Given request:
Quote the data exactly, first line to the line containing "from mathutils.bvhtree import BVHTree", with no pictures.

Dataset extract:

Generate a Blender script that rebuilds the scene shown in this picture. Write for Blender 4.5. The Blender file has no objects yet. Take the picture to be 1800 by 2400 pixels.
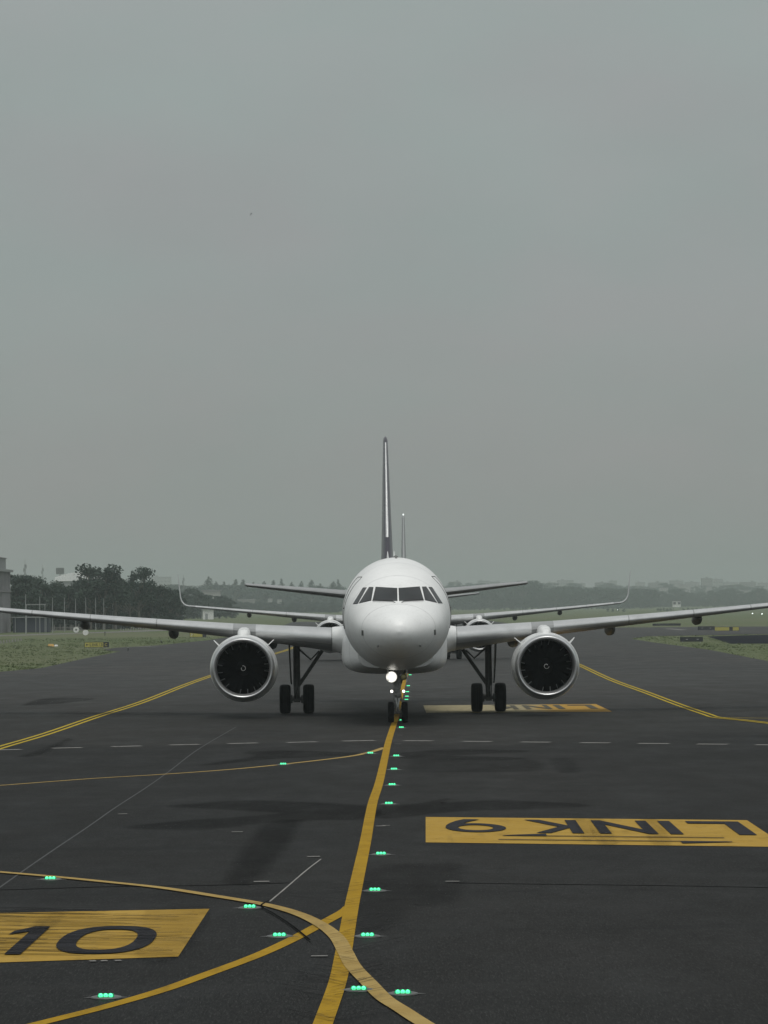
import bpy, bmesh, math, random
from math import radians, sin, cos, tan, pi, sqrt, exp
from mathutils import Vector, Matrix
from mathutils.bvhtree import BVHTree

scene = bpy.context.scene
col = scene.collection
random.seed(7)

# ------------------------------------------------------------------ camera
F = 8650.0                     # focal length in photo pixels (photo is 1800 x 2400)
CAM_H = 4.27
PITCH, ROLL = radians(1.452), radians(-0.45)
cam_d = bpy.data.cameras.new('camera')
cam = bpy.data.objects.new('camera', cam_d)
col.objects.link(cam)
cam_d.sensor_fit = 'HORIZONTAL'
cam_d.sensor_width = 36.0
cam_d.lens = F / 1800.0 * 36.0
cam_d.clip_start = 0.5
cam_d.clip_end = 30000
cam.location = (0, 0, CAM_H)
RC = Matrix.Rotation(radians(90) + PITCH, 3, 'X') @ Matrix.Rotation(ROLL, 3, 'Z')
cam.rotation_euler = RC.to_euler()
scene.camera = cam

# ------------------------------------------------------------------ world, sun, exposure
SUN_EL, SUN_AZ = radians(70), radians(180)     # behind the camera, a little to one side
world = bpy.data.worlds.new('World')
scene.world = world
world.use_nodes = True
wn, wl = world.node_tree.nodes, world.node_tree.links
wn.clear()
w_out = wn.new('ShaderNodeOutputWorld')
w_bg = wn.new('ShaderNodeBackground')
w_sky = wn.new('ShaderNodeTexSky')
w_sky.sky_type = 'NISHITA'
w_sky.sun_disc = False
w_sky.sun_elevation = SUN_EL
w_sky.sun_rotation = SUN_AZ
w_sky.dust_density = 5.0
w_tc = wn.new('ShaderNodeTexCoord')
w_sep = wn.new('ShaderNodeSeparateXYZ')
wl.new(w_tc.outputs['Generated'], w_sep.inputs[0])
w_ramp = wn.new('ShaderNodeValToRGB')           # overcast: brighter overhead than at the horizon
wl.new(w_sep.outputs['Z'], w_ramp.inputs[0])
e = w_ramp.color_ramp.elements
e[0].position, e[0].color = 0.0, (2.92, 3.03, 2.92, 1)
e[1].position, e[1].color = 1.0, (5.5, 5.75, 5.75, 1)
for p, c in ((0.03, (3.06, 3.21, 3.10)), (0.09, (3.10, 3.43, 3.36)), (0.165, (3.40, 3.78, 3.68)), (0.32, (3.9, 4.2, 4.15)), (0.55, (4.9, 5.1, 5.1))):
    k = w_ramp.color_ramp.elements.new(p)
    k.color = (*c, 1)
# slow cloud mottling
w_map = wn.new('ShaderNodeMapping')
w_map.inputs['Scale'].default_value = (1, 1, 2.2)
wl.new(w_tc.outputs['Generated'], w_map.inputs[0])
w_no = wn.new('ShaderNodeTexNoise')
w_no.inputs['Scale'].default_value = 9
w_no.inputs['Detail'].default_value = 3
wl.new(w_map.outputs[0], w_no.inputs['Vector'])
w_mr = wn.new('ShaderNodeMapRange')
w_mr.inputs[1].default_value, w_mr.inputs[2].default_value = 0.3, 0.7
w_mr.inputs[3].default_value, w_mr.inputs[4].default_value = 0.965, 1.035
wl.new(w_no.outputs['Fac'], w_mr.inputs[0])
# the cloud is brighter on the sun's side (behind the camera)
w_az = wn.new('ShaderNodeMapRange')
w_az.interpolation_type = 'SMOOTHSTEP'
w_az.inputs[1].default_value, w_az.inputs[2].default_value = 0.2, -0.8
w_az.inputs[3].default_value, w_az.inputs[4].default_value = 1.0, 1.6
wl.new(w_sep.outputs['Y'], w_az.inputs[0])
w_mu = wn.new('ShaderNodeMath'); w_mu.operation = 'MULTIPLY'
wl.new(w_mr.outputs[0], w_mu.inputs[0]); wl.new(w_az.outputs[0], w_mu.inputs[1])
w_sc = wn.new('ShaderNodeVectorMath'); w_sc.operation = 'SCALE'
wl.new(w_ramp.outputs[0], w_sc.inputs[0]); wl.new(w_mu.outputs[0], w_sc.inputs['Scale'])
w_mix = wn.new('ShaderNodeMixRGB')
w_mix.inputs[0].default_value = 0.06
w_no2 = wn.new('ShaderNodeTexNoise'); w_no2.inputs['Scale'].default_value = 14; w_no2.inputs['Detail'].default_value = 4
wl.new(w_map.outputs[0], w_no2.inputs['Vector'])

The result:
Generate a Blender script that rebuilds the scene shown in this picture. Write for Blender 4.5. The Blender file has no objects yet. Take the picture to be 1800 by 2400 pixels.
import bpy, bmesh, math, random
from math import radians, sin, cos, tan, pi, sqrt, exp
from mathutils import Vector, Matrix
from mathutils.bvhtree import BVHTree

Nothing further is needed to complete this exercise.